The Department of Labor announces $76 million in grants for American Indians, Alaska Natives, and Native Hawaiians
The money will fund employment training for adults and education for young Native Americans to advance workplace readiness.
• less than 3 min read
The Department of Labor (DOL) announced on April 2 it would administer $76 million across roughly 163 grants to advance workplace readiness for American Indians, Alaska Natives, and Native Hawaiians.
Approximately $62 million will support employment training for adults, while the rest will fund programs that help develop academic and literacy skills for Native American youth.

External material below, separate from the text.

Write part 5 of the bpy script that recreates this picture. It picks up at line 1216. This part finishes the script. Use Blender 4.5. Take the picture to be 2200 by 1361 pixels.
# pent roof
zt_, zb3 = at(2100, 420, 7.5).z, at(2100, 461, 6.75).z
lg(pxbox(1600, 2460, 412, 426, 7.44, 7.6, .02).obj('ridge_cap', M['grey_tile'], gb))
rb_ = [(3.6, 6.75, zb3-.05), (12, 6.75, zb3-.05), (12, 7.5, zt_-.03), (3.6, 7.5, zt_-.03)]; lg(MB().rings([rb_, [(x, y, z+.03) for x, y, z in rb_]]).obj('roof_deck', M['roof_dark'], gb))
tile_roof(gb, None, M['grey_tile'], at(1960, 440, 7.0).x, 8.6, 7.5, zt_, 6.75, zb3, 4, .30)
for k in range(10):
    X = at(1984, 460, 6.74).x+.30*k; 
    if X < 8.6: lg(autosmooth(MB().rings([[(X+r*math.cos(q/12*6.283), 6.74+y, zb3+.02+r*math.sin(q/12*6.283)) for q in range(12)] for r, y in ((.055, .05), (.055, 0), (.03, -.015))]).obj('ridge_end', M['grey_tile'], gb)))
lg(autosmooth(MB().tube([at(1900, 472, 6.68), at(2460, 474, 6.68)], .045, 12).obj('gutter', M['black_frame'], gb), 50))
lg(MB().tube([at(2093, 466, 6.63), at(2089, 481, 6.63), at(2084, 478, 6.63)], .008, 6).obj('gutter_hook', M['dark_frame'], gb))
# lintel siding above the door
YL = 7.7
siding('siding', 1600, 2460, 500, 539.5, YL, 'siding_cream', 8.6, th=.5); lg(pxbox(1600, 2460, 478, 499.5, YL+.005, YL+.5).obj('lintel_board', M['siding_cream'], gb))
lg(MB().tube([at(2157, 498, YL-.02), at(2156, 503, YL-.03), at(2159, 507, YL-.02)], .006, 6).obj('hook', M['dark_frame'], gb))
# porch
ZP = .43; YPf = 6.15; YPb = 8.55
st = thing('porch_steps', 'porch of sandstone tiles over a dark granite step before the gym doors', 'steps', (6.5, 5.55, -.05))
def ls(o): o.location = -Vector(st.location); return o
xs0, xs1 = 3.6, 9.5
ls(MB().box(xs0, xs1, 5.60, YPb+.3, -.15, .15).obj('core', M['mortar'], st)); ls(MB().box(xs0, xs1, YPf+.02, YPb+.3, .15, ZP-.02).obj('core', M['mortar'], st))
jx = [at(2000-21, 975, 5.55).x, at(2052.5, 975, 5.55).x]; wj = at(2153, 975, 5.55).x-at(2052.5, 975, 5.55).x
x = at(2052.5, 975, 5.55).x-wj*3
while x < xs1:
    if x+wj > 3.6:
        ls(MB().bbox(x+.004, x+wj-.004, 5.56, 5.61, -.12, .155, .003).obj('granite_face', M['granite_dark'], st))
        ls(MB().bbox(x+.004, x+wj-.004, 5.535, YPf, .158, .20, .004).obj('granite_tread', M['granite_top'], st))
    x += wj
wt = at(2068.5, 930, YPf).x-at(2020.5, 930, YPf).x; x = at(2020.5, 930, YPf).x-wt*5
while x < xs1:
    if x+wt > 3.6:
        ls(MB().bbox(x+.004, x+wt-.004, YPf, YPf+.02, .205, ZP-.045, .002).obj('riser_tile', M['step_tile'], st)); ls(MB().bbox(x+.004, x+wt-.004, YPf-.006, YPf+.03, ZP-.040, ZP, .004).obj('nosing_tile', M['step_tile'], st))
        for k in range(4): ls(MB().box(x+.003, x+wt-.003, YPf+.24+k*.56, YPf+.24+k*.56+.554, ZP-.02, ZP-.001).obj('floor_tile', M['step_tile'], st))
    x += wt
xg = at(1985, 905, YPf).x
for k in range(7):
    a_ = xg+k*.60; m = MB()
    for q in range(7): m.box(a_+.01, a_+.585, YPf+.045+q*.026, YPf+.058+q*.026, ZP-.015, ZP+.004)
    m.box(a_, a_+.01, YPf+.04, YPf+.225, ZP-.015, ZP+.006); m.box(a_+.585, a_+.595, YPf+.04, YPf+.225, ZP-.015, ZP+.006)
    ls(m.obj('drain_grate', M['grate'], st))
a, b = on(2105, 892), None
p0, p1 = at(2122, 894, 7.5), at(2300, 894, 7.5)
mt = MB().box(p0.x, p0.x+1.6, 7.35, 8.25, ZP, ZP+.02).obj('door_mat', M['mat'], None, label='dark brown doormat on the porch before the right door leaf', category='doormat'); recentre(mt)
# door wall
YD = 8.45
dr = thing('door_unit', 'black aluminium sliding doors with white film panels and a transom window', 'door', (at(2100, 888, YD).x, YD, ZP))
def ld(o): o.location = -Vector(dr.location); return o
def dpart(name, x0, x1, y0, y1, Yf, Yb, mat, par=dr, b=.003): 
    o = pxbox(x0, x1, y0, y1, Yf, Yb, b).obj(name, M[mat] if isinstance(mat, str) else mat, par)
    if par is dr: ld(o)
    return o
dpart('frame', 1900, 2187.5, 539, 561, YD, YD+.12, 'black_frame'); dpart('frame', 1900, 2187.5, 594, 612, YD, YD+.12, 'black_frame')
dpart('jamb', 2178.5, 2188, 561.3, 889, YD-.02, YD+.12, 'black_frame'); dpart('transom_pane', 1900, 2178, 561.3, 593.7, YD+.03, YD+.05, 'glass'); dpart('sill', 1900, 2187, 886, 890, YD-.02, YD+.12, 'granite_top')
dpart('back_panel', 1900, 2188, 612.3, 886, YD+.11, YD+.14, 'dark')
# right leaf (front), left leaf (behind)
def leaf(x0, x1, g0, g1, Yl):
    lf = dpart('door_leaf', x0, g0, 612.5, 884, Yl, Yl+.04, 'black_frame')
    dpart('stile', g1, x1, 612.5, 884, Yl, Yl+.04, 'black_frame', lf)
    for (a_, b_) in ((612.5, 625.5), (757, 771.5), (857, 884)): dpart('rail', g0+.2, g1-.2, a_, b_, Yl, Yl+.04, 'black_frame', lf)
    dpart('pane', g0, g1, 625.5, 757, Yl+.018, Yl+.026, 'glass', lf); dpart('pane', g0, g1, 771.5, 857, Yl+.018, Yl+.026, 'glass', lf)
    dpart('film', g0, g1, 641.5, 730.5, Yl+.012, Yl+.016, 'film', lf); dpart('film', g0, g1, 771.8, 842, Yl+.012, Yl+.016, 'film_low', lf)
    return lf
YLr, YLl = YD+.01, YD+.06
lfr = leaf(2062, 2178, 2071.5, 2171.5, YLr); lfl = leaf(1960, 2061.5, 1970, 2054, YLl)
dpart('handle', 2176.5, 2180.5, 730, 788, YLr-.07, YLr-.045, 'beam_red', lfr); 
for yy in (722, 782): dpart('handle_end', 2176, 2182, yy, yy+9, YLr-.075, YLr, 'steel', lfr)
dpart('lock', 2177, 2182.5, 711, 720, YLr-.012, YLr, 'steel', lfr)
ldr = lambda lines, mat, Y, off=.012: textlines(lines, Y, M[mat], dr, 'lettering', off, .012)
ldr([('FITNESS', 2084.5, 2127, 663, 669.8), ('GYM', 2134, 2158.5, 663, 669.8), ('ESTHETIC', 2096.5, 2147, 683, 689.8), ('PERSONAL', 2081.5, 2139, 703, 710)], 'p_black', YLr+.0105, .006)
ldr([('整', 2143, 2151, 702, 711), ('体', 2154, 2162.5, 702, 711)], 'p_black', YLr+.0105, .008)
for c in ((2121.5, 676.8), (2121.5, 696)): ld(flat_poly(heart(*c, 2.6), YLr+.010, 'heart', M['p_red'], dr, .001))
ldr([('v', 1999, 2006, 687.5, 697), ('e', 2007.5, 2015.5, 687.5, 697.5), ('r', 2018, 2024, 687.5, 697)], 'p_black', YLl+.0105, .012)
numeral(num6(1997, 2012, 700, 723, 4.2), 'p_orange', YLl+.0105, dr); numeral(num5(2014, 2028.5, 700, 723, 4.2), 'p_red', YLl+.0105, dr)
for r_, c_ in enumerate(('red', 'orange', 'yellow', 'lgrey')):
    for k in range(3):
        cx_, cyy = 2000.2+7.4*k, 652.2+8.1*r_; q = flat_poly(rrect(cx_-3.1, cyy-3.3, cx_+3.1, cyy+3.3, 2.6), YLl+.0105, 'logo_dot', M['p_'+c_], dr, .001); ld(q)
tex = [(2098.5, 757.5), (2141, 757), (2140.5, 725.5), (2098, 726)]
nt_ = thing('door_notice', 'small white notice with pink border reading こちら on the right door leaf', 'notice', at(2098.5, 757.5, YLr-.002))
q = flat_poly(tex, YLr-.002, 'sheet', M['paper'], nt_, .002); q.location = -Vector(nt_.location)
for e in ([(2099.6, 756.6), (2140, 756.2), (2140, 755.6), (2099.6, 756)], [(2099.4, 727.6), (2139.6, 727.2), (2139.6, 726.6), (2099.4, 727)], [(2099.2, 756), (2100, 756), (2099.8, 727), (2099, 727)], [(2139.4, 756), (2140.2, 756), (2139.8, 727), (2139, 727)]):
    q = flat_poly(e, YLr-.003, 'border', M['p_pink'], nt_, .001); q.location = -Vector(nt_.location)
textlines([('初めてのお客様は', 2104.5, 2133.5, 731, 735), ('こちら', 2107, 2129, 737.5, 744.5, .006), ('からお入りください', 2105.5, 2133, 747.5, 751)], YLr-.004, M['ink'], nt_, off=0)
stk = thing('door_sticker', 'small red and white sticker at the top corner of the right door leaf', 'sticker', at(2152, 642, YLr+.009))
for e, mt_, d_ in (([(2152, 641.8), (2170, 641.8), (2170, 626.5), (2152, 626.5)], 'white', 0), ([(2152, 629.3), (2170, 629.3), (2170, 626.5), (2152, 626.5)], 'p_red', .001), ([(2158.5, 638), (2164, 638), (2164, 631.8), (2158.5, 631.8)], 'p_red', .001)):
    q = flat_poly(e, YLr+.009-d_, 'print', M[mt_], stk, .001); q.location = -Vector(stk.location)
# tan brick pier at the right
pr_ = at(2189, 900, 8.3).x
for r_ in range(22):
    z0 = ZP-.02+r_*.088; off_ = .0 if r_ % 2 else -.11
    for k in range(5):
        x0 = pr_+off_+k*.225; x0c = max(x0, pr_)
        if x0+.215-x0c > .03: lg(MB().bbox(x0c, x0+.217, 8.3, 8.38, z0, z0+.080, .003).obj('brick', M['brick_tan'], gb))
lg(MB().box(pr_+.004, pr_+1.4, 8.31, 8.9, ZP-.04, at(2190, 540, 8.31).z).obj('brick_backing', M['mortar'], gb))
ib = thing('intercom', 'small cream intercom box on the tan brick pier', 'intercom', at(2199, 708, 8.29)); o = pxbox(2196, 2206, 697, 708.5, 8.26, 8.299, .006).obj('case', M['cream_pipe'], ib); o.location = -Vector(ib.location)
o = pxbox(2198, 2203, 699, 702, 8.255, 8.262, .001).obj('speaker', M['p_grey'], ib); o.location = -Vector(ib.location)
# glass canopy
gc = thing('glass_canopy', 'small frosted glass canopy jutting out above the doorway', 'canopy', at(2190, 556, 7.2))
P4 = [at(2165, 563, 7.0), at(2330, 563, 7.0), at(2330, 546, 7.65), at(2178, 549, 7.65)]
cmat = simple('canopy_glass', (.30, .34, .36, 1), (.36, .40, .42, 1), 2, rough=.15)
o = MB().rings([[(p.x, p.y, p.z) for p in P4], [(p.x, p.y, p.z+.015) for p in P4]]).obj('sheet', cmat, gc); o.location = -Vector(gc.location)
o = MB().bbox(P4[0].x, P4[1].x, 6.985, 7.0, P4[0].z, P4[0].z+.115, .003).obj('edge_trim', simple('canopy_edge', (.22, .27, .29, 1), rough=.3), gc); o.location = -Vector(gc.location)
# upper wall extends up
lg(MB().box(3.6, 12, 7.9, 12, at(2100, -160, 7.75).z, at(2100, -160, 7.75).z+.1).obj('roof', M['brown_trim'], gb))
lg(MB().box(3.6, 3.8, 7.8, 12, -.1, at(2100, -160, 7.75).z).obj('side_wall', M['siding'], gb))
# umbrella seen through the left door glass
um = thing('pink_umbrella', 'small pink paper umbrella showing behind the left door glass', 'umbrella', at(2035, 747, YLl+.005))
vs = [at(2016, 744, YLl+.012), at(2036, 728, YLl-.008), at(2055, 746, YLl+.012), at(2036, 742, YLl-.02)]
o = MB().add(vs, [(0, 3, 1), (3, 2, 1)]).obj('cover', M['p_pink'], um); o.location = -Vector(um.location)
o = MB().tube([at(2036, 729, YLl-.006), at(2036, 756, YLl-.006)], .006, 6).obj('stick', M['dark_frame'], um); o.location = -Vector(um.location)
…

The DOL also said it will distribute additional grants to support year-round employment and job training for Native Americans ages 14–24.
“The Labor Department is supporting tribes and tribal entities as they engage with employers and educational institutions to increase the availability of high-quality career pathways,” Secretary of Labor Lori Chavez-DeRemer said in a statement. “The Trump Administration remains committed to advancing the prosperity and well-being of all Tribal nations through opportunities to pursue stable, mortgage-paying careers.”
The money could prove impactful for the more than 9.7 million Native people in the US, who have historically faced hurdles to career advancement, including geographic barriers that may limit job opportunities for those living in rural areas like Alaska and Oklahoma, according to the Economic Policy Institute (EPI). Native people also have fewer educational opportunities than other racial groups and are the least likely to complete college, the EPI reported.
As a result, Native populations typically have higher unemployment and lower average wages than other racial groups, the EPI found.
“Indigenous individuals are not being given the opportunity to take on positions of higher power and pay,” Britnee Johnston, a member of the Collaboratory for Indigenous Data Governance at the University of Arizona, told HR Brew previously. “They are modern day people. They work jobs. They provide for their families. They have job skills. They are educated. They’re living in houses. They live all across the country.”